WORK TO DO →
Transcribe, exactly as they appear, the line that contains "What Blender Python", the line that contains "return np.array([(px-HX)/F*Y, Y, EYE-(py-HY)/F*Y])", and every line in between, and nothing else.

DATA FOR THIS TASK →
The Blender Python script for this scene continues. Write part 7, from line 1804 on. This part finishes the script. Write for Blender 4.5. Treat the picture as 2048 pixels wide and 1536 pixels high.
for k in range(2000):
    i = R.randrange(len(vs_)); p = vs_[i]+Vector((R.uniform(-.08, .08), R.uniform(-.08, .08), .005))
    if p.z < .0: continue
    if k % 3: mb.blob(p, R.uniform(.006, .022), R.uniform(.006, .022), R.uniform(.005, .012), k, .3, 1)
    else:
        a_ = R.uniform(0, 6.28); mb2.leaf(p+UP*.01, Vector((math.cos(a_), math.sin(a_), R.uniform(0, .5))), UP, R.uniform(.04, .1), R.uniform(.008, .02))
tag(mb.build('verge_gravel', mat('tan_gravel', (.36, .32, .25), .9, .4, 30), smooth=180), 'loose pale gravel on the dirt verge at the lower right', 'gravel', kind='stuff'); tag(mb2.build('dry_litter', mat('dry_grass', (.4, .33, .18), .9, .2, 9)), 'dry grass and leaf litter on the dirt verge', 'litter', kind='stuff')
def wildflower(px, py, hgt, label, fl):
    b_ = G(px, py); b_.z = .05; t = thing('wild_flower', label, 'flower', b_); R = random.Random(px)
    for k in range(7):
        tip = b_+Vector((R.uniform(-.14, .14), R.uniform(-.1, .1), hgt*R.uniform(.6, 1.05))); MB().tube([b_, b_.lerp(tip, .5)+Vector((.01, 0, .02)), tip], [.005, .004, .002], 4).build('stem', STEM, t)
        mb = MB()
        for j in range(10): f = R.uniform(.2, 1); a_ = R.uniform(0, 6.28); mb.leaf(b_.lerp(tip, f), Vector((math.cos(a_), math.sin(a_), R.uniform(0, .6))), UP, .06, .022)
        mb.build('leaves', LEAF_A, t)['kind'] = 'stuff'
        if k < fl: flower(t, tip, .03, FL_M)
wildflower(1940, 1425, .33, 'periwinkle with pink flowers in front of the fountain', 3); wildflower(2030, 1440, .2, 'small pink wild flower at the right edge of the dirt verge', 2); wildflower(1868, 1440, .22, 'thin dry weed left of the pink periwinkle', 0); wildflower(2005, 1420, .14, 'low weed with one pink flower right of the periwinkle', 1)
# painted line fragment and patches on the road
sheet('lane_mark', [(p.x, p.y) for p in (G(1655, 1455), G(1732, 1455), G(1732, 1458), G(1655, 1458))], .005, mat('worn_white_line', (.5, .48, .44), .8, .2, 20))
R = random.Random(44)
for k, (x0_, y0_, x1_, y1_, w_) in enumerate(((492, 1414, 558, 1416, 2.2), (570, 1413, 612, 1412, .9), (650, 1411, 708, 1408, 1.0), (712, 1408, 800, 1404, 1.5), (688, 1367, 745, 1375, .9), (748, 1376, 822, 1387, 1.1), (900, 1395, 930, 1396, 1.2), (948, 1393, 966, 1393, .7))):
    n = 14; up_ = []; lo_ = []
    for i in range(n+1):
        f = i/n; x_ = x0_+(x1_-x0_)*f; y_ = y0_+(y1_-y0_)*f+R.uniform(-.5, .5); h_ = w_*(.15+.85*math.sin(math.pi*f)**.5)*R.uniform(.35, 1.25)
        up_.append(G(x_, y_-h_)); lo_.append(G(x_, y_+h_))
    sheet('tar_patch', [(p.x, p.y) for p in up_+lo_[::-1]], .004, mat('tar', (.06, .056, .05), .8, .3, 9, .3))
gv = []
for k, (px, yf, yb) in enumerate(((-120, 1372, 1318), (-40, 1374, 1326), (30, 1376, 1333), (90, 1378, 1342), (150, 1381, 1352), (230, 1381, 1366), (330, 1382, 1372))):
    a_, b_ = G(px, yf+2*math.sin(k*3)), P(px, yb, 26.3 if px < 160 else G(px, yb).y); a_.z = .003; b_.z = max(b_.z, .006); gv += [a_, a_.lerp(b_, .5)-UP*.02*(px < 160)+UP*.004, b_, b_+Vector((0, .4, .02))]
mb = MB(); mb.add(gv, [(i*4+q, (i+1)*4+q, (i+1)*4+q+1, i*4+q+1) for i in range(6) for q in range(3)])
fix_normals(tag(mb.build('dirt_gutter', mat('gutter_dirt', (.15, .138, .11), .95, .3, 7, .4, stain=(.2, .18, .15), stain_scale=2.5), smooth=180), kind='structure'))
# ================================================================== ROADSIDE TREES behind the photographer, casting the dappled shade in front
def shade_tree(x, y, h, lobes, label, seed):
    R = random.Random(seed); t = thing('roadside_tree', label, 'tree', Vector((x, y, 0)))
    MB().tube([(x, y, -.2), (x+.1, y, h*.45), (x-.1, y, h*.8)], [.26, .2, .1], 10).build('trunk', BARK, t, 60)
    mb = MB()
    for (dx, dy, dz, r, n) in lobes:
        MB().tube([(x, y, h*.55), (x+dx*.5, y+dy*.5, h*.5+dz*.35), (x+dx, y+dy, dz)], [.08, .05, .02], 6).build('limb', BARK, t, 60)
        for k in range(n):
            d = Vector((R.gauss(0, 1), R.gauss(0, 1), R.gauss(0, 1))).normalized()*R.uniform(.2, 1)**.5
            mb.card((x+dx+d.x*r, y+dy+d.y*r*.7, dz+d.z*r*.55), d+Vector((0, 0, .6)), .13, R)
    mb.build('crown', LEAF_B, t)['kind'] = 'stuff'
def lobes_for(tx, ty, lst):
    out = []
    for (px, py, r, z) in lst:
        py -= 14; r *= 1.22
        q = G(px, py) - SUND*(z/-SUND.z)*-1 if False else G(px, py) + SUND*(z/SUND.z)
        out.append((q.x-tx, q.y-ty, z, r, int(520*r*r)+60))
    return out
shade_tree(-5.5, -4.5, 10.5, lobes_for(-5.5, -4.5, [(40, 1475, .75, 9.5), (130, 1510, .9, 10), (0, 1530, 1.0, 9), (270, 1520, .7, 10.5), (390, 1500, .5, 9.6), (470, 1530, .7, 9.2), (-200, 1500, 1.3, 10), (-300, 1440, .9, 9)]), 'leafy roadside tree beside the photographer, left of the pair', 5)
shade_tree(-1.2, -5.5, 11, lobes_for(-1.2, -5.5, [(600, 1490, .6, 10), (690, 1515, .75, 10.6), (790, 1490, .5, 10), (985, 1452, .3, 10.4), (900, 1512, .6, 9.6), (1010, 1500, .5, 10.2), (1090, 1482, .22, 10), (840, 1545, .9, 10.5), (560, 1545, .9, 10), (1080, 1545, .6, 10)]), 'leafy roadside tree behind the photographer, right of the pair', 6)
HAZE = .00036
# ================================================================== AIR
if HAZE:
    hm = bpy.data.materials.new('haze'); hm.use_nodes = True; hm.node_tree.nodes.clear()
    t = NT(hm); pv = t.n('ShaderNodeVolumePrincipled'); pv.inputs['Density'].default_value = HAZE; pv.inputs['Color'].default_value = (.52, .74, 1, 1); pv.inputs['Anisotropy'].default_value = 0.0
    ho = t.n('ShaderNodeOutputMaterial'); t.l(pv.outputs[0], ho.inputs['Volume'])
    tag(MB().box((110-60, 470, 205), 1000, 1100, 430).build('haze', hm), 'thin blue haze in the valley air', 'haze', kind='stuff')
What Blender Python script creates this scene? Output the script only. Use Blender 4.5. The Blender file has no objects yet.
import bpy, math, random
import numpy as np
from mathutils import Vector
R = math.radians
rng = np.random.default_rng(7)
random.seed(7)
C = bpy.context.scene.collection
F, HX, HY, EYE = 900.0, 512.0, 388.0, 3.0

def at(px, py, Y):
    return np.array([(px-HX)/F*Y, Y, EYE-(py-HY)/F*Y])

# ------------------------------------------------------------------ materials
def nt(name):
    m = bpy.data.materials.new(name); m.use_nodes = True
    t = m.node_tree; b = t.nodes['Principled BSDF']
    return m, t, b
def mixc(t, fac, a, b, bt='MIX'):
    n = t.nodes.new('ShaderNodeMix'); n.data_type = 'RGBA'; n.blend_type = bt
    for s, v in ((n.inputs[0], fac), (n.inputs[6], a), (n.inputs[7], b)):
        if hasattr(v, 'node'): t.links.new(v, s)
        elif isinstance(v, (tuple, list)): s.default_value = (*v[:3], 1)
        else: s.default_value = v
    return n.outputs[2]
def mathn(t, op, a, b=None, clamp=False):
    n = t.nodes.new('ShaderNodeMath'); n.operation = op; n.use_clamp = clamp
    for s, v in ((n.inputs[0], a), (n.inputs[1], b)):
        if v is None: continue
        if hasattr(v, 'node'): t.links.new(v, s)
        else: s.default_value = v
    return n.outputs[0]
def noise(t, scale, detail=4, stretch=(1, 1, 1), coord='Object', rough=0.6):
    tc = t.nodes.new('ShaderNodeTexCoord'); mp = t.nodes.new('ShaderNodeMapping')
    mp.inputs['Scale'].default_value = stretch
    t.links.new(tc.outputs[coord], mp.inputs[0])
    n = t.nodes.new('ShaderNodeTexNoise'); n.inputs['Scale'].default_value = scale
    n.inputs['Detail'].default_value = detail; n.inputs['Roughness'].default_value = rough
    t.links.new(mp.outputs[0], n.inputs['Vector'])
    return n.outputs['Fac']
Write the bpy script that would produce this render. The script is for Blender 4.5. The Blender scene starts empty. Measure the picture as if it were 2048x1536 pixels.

RESPONSE TO THIS TASK →
What Blender Python script creates this scene? Output the script only. Use Blender 4.5. The Blender file has no objects yet.
import bpy, math, random
import numpy as np
from mathutils import Vector
R = math.radians
rng = np.random.default_rng(7)
random.seed(7)
C = bpy.context.scene.collection
F, HX, HY, EYE = 900.0, 512.0, 388.0, 3.0

def at(px, py, Y):
    return np.array([(px-HX)/F*Y, Y, EYE-(py-HY)/F*Y])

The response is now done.